_GIVEN INFORMATION_

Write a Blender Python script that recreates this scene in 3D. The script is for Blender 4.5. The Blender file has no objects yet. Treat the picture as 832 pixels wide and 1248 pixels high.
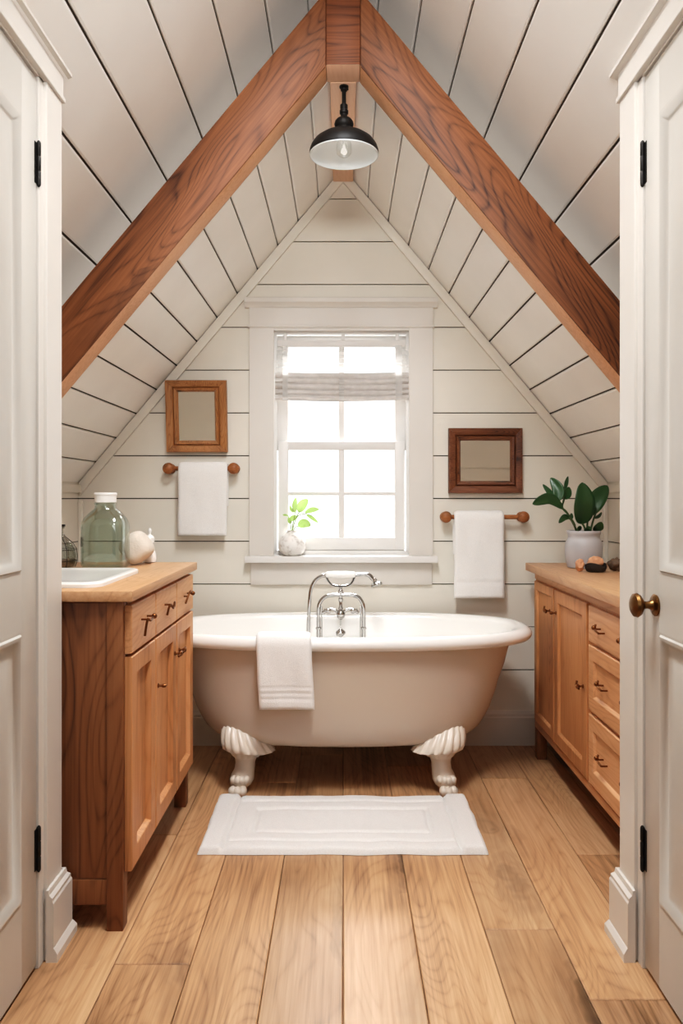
import bpy, bmesh, math, random
from mathutils import Vector, Matrix, noise
random.seed(7)
PI = math.pi
scn = bpy.context.scene
COL = scn.collection
F = 945.0            # focal length in pixels of the 832x1248 frame
CX, CY, CH = 418.0, 605.0, 1.2


def P(px, py, d):
    """pixel + depth -> point in the room (X right, Y into the room, Z up)"""
    s = F / d
    return Vector(((px - CX) / s, d, CH + (CY - py) / s))


def lin(c):
    c = c / 255.0
    return c / 12.92 if c <= 0.04045 else ((c + 0.055) / 1.055) ** 2.4


def rgb(r, g, b):
    return (lin(r), lin(g), lin(b), 1.0)


# ----------------------------------------------------------------------------- materials
def new_mat(name):
    m = bpy.data.materials.new(name)
    m.use_nodes = True
    nt = m.node_tree
    nt.nodes.clear()
    out = nt.nodes.new('ShaderNodeOutputMaterial')
    return m, nt, out


def N(nt, kind, **kw):
    n = nt.nodes.new(kind)
    for k, v in kw.items():
        if k.startswith('i_'):
            key = k[2:]
            n.inputs[int(key) if key.isdigit() else key.replace('_', ' ')].default_value = v
        else:
            setattr(n, k, v)
    return n


def ramp(nt, stops):
    r = nt.nodes.new('ShaderNodeValToRGB')
    el = r.color_ramp.elements
    while len(el) < len(stops):
        el.new(0.5)
    for e, (p, c) in zip(el, stops):
        e.position = p
        e.color = c
    return r


def paint(name, col, rough=0.45, bump=0.03, spec=0.5, scale=60.0, tone=0.03):
    m, nt, out = new_mat(name)
    b = N(nt, 'ShaderNodeBsdfPrincipled')
    L = nt.links.new
    tc = N(nt, 'ShaderNodeTexCoord')
    n1 = N(nt, 'ShaderNodeTexNoise', i_Scale=3.0, i_Detail=3.0)
    L(tc.outputs['Object'], n1.inputs['Vector'])
    lo = tuple(c * (1 - tone) for c in col[:3]) + (1,)
    hi = tuple(min(1, c * (1 + tone)) for c in col[:3]) + (1,)
    r = ramp(nt, [(0.3, lo), (0.7, hi)])
    L(n1.outputs['Fac'], r.inputs['Fac'])
    L(r.outputs['Color'], b.inputs['Base Color'])
    b.inputs['Roughness'].default_value = rough
    b.inputs['Specular IOR Level'].default_value = spec
    if bump:
        n2 = N(nt, 'ShaderNodeTexNoise', i_Scale=scale, i_Detail=4.0)
        L(tc.outputs['Object'], n2.inputs['Vector'])
        bp = N(nt, 'ShaderNodeBump', i_Strength=bump, i_Distance=0.01)
        L(n2.outputs['Fac'], bp.inputs['Height'])
        L(bp.outputs['Normal'], b.inputs['Normal'])
    L(b.outputs['BSDF'], out.inputs['Surface'])
    return m


def wood(name, dark, mid, light, axis='Z', rot=None, rough=0.5, knots=0.5, spec=0.35,
         scale=1.0, bump=0.12, contrast=1.0, loops=0.6, vary=0.0, seed=0.0):
    """Sawn timber whose grain runs along one axis of the object."""
    m, nt, out = new_mat(name)
    L = nt.links.new
    b = N(nt, 'ShaderNodeBsdfPrincipled')
    tc = N(nt, 'ShaderNodeTexCoord')
    vec = tc.outputs['Object']
    if rot:
        mp = N(nt, 'ShaderNodeMapping')
        mp.inputs['Rotation'].default_value = rot
        L(vec, mp.inputs['Vector'])
        vec = mp.outputs['Vector']
    geo = N(nt, 'ShaderNodeNewGeometry')
    rnd = N(nt, 'ShaderNodeVectorMath', operation='SCALE')
    com = N(nt, 'ShaderNodeCombineXYZ')
    for i, k in enumerate((17.0, 31.0, 23.0)):
        mu = N(nt, 'ShaderNodeMath', operation='MULTIPLY')
        mu.inputs[1].default_value = k
        L(geo.outputs['Random Per Island'], mu.inputs[0])
        L(mu.outputs[0], com.inputs[i])
    add = N(nt, 'ShaderNodeVectorMath', operation='ADD')
    L(vec, add.inputs[0])
    L(com.outputs[0], add.inputs[1])
    ad2 = N(nt, 'ShaderNodeVectorMath', operation='ADD')
    L(add.outputs[0], ad2.inputs[0])
    ad2.inputs[1].default_value = (seed, seed * 1.7, seed * 0.6)
    base = ad2.outputs[0]

    def mapped(along, across):
        mp = N(nt, 'ShaderNodeMapping')
        s = [across * scale] * 3
        s['XYZ'.index(axis)] = along * scale
        mp.inputs['Scale'].default_value = s
        L(base, mp.inputs['Vector'])
        return mp.outputs['Vector']
    # broad cathedral figure: contours of a stretched noise
    n1 = N(nt, 'ShaderNodeTexNoise', i_Scale=1.0, i_Detail=1.5, i_Roughness=0.45, i_Distortion=0.3)
    L(mapped(0.9, 5.0), n1.inputs['Vector'])
    mul = N(nt, 'ShaderNodeMath', operation='MULTIPLY')
    mul.inputs[1].default_value = 52.0
    L(n1.outputs['Fac'], mul.inputs[0])
    fr = N(nt, 'ShaderNodeMath', operation='PINGPONG')
    fr.inputs[1].default_value = 1.0
    L(mul.outputs[0], fr.inputs[0])
    lines = ramp(nt, [(0.04, (0, 0, 0, 1)), (0.22, (0.55, 0.55, 0.55, 1)), (0.55, (1, 1, 1, 1))])
    L(fr.outputs[0], lines.inputs['Fac'])
    # straight fine grain
    n2 = N(nt, 'ShaderNodeTexNoise', i_Scale=1.0, i_Detail=5.0, i_Roughness=0.65)
    L(mapped(2.2, 95.0), n2.inputs['Vector'])
    # blotchy tone
    n3 = N(nt, 'ShaderNodeTexNoise', i_Scale=1.0, i_Detail=3.0, i_Roughness=0.5)
    L(mapped(0.8, 4.0), n3.inputs['Vector'])
    a1 = N(nt, 'ShaderNodeMath', operation='MULTIPLY_ADD')
    a1.inputs[1].default_value = loops * 0.45 * contrast
    L(lines.outputs['Color'], a1.inputs[0])
    m2 = N(nt, 'ShaderNodeMath', operation='MULTIPLY_ADD')
    m2.inputs[1].default_value = 0.9 * contrast
    L(n2.outputs['Fac'], m2.inputs[0])
    m3 = N(nt, 'ShaderNodeMath', operation='MULTIPLY_ADD')
    m3.inputs[1].default_value = 1.1 * contrast
    m3.inputs[2].default_value = 0.5 - contrast * (0.33 * loops + 0.45 + 0.55)
    L(n3.outputs['Fac'], m3.inputs[0])
    L(m3.outputs[0], m2.inputs[2])
    L(m2.outputs[0], a1.inputs[2])
    r = ramp(nt, [(0.12, dark), (0.5, mid), (0.88, light)])
    L(a1.outputs[0], r.inputs['Fac'])
    colour = r.outputs['Color']
    if knots > 0:
        nv = N(nt, 'ShaderNodeTexNoise', i_Scale=9.0, i_Detail=2.0)
        L(base, nv.inputs['Vector'])
        mixv = N(nt, 'ShaderNodeVectorMath', operation='MULTIPLY_ADD')
        L(nv.outputs['Color'], mixv.inputs[0])
        mixv.inputs[1].default_value = (0.35, 0.35, 0.35)
        L(mapped(1.6, 5.0), mixv.inputs[2])
        vo = N(nt, 'ShaderNodeTexVoronoi', i_Scale=1.0)
        L(mixv.outputs[0], vo.inputs['Vector'])
        sel = N(nt, 'ShaderNodeSeparateColor')
        L(vo.outputs['Color'], sel.inputs[0])
        gt = N(nt, 'ShaderNodeMath', operation='GREATER_THAN')
        gt.inputs[1].default_value = 1.0 - 0.45 * knots
        L(sel.outputs[0], gt.inputs[0])
        kr = ramp(nt, [(0.14, (1, 1, 1, 1)), (0.20, (0.75, 0.75, 0.75, 1)), (0.24, (0.3, 0.3, 0.3, 1)), (0.28, (0.45, 0.45, 0.45, 1)), (0.33, (0.18, 0.18, 0.18, 1)), (0.38, (0.25, 0.25, 0.25, 1)), (0.52, (0, 0, 0, 1))])
        L(vo.outputs['Distance'], kr.inputs['Fac'])
        km = N(nt, 'ShaderNodeMath', operation='MULTIPLY')
        L(kr.outputs['Color'], km.inputs[0])
        L(gt.outputs[0], km.inputs[1])
        km2 = N(nt, 'ShaderNodeMath', operation='MULTIPLY')
        km2.inputs[1].default_value = 0.8
        L(km.outputs[0], km2.inputs[0])
        mx = N(nt, 'ShaderNodeMix', data_type='RGBA')
        L(km2.outputs[0], mx.inputs['Factor'])
        L(colour, mx.inputs['A'])
        mx.inputs['B'].default_value = tuple(c * 0.28 for c in dark[:3]) + (1,)
        colour = mx.outputs['Result']
    if vary > 0:
        hv = N(nt, 'ShaderNodeHueSaturation')
        mr = N(nt, 'ShaderNodeMapRange')
        mr.inputs['To Min'].default_value = 1.0 - vary
        mr.inputs['To Max'].default_value = 1.0 + vary
        wn = N(nt, 'ShaderNodeTexWhiteNoise', noise_dimensions='1D')
        L(geo.outputs['Random Per Island'], wn.inputs['W'])
        L(wn.outputs['Value'], mr.inputs['Value'])
        L(mr.outputs['Result'], hv.inputs['Value'])
        L(colour, hv.inputs['Color'])
        colour = hv.outputs['Color']
    L(colour, b.inputs['Base Color'])
    b.inputs['Roughness'].default_value = rough
    b.inputs['Specular IOR Level'].default_value = spec
    if bump:
        bp = N(nt, 'ShaderNodeBump', i_Strength=bump, i_Distance=0.004)
        L(a1.outputs[0], bp.inputs['Height'])
        L(bp.outputs['Normal'], b.inputs['Normal'])
    L(b.outputs['BSDF'], out.inputs['Surface'])
    return m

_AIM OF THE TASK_
Write out again, exactly, the lines from the start of the listing up to the line containing "return (lin(r), lin(g), lin(b), 1.0)", with both ends and without pictures.

_FINAL ANSWER_
Write a Blender Python script that recreates this scene in 3D. The script is for Blender 4.5. The Blender file has no objects yet. Treat the picture as 832 pixels wide and 1248 pixels high.
import bpy, bmesh, math, random
from mathutils import Vector, Matrix, noise
random.seed(7)
PI = math.pi
scn = bpy.context.scene
COL = scn.collection
F = 945.0            # focal length in pixels of the 832x1248 frame
CX, CY, CH = 418.0, 605.0, 1.2


def P(px, py, d):
    """pixel + depth -> point in the room (X right, Y into the room, Z up)"""
    s = F / d
    return Vector(((px - CX) / s, d, CH + (CY - py) / s))


def lin(c):
    c = c / 255.0
    return c / 12.92 if c <= 0.04045 else ((c + 0.055) / 1.055) ** 2.4


def rgb(r, g, b):
    return (lin(r), lin(g), lin(b), 1.0)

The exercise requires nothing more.